Well known to be an avid runner today (both physically and Presidentially), Mr. Buchanan reuputedly secured a 4F rating for bad knees.

Tom DeLay has the most revealing excuse: "So many minority youths had volunteered...that there was literally no room for patriotic folks like myself."

Lest you doubt the source of that quote, Wikipedia reports that it was delivered at the 1988 GOP convention. DeLay was apologizing both for himself and for Dan Quayle, who at the time was considered not to have served because he rode out the war in a National Guard unit for sons of influential people. How times have changed.

Those times really have changed.

In 1988, nobody dared point out that a good number of Avenger pilots won posthumous medals for staying with a stricken plane in order to allow their crewmates to bail out. George H. W. Bush received his award for bailing out and leaving his crewmates to die. The circumstances of the incident were considered off-limits and instead the fact that the fellow had served at all was widely admired, whatever the candidate's other flaws.

In 1992, the question of service was important because back then there was concern that a Presidential candidate who had not seen wartime might not understand the solemn import of committing troops to battle.

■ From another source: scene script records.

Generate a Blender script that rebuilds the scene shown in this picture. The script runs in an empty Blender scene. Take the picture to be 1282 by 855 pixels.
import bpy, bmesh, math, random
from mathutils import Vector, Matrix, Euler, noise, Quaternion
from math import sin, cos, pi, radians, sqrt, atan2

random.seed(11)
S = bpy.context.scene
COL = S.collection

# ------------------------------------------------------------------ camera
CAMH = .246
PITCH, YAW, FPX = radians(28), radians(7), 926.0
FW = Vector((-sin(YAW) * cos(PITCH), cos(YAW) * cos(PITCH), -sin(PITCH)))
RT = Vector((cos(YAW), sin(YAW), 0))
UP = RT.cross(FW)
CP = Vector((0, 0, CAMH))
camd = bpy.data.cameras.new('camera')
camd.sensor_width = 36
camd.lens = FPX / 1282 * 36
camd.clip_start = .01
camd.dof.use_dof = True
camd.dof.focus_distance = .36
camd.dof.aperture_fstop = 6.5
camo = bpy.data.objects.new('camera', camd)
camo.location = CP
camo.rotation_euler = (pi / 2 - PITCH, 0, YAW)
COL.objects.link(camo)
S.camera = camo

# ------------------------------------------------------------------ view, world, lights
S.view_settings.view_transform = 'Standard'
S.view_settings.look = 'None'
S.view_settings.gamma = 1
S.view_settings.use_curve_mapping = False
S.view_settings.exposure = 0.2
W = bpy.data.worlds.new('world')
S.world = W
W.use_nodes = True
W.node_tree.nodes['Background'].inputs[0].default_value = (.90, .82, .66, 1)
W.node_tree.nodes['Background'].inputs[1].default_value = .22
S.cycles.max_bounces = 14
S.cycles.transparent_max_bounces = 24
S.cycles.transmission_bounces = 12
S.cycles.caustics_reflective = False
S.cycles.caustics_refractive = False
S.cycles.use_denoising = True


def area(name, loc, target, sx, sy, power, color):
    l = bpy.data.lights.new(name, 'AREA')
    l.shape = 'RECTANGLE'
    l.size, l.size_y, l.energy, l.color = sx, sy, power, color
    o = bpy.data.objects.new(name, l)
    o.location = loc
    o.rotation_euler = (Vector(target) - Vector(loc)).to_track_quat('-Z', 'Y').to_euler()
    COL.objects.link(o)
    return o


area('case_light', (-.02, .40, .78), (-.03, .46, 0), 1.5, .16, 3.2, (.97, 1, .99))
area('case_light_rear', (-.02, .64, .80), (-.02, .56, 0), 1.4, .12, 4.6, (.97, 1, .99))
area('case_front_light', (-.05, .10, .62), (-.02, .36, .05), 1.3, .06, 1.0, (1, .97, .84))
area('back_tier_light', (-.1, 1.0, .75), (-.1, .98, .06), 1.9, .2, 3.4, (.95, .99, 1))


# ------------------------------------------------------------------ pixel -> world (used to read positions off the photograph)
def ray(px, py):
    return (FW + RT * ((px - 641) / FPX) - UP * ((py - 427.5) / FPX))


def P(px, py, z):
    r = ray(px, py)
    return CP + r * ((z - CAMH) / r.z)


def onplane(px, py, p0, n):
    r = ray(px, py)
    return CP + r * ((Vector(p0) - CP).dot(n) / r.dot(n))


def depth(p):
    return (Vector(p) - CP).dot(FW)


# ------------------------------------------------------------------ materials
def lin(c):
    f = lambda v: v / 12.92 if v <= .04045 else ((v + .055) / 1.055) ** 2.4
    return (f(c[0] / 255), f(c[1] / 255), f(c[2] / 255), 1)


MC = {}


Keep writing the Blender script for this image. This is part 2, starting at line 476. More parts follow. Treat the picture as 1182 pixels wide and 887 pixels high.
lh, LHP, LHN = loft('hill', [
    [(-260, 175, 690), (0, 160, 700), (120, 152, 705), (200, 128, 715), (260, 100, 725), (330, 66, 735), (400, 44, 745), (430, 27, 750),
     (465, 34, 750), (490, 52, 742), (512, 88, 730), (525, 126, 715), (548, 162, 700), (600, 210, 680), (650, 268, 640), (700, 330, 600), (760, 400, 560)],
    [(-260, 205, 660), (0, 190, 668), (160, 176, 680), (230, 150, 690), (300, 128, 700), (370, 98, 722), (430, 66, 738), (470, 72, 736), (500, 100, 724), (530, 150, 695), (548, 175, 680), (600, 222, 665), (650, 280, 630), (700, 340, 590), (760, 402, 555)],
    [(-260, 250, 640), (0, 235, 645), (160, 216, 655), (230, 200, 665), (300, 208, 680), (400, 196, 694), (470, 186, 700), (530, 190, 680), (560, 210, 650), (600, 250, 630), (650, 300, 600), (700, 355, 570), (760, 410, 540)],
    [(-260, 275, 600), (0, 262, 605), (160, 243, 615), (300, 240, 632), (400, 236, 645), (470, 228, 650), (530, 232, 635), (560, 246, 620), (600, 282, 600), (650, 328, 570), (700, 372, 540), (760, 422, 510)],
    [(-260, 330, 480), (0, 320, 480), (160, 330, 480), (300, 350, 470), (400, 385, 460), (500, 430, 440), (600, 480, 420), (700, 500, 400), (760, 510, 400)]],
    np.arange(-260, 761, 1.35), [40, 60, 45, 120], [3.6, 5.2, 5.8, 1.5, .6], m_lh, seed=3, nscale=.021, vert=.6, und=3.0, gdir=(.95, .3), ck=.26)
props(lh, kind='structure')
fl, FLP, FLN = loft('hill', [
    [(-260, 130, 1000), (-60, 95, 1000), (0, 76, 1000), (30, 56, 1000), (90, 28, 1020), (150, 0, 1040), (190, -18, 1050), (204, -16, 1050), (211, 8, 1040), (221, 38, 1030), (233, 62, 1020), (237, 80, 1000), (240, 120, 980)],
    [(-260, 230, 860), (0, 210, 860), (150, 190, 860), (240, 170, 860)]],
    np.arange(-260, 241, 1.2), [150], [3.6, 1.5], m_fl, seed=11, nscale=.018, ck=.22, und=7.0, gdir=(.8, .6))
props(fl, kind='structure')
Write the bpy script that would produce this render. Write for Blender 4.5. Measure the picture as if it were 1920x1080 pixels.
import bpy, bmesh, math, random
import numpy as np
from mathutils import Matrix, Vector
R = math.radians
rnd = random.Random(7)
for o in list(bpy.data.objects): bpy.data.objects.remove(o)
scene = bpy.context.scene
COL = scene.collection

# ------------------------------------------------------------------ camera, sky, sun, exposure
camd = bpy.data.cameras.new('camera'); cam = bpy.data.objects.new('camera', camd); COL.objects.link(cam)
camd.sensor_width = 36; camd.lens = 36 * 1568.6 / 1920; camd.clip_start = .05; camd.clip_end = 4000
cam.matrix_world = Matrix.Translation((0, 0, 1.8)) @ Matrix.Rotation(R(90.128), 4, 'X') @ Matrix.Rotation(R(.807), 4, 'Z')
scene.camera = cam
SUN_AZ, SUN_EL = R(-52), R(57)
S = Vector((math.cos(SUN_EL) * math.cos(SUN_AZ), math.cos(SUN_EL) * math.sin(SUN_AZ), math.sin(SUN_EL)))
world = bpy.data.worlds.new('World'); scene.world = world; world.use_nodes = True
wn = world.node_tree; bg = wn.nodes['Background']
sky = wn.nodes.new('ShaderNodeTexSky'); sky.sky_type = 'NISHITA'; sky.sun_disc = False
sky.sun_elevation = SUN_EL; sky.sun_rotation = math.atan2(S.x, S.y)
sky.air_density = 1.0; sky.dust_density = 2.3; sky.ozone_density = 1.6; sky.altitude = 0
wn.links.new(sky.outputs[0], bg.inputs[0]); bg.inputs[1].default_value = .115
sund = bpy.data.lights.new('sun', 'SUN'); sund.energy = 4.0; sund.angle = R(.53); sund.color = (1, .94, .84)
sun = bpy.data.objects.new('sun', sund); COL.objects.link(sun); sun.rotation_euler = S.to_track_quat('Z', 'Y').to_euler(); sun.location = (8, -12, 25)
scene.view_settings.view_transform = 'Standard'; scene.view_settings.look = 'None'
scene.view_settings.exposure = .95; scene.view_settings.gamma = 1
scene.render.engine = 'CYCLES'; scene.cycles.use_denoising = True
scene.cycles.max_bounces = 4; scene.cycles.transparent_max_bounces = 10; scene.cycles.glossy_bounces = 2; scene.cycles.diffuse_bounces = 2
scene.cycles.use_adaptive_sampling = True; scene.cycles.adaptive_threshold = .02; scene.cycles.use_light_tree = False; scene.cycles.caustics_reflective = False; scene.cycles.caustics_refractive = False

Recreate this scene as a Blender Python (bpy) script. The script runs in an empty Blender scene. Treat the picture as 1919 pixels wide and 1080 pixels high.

In 1996, everyone rightly understood that twenty-one days as a combat Lieutenant in Italy was a lifetimes' worth of service, and Bob Dole was lucky to have escaped with permanent disability.

In 2000, Karl Rove successfully stood the concerns of 1992 on their head.

By 2004, the concerns were no longer concerns. They were a reality. By 2004 it had become acceptable to impugn the character of people who had seen combat in order to protect those who hadn't, and that argument was all the more astonishing in light of the fact that the non-combat veteran had in fact started an intractable war with questionable motivation and obvious incompetence.

It would appear that America is smack in the middle of being taught a bloody and expensive lesson, again. If we survive this ordeal, perhaps we can emerge the stronger for it.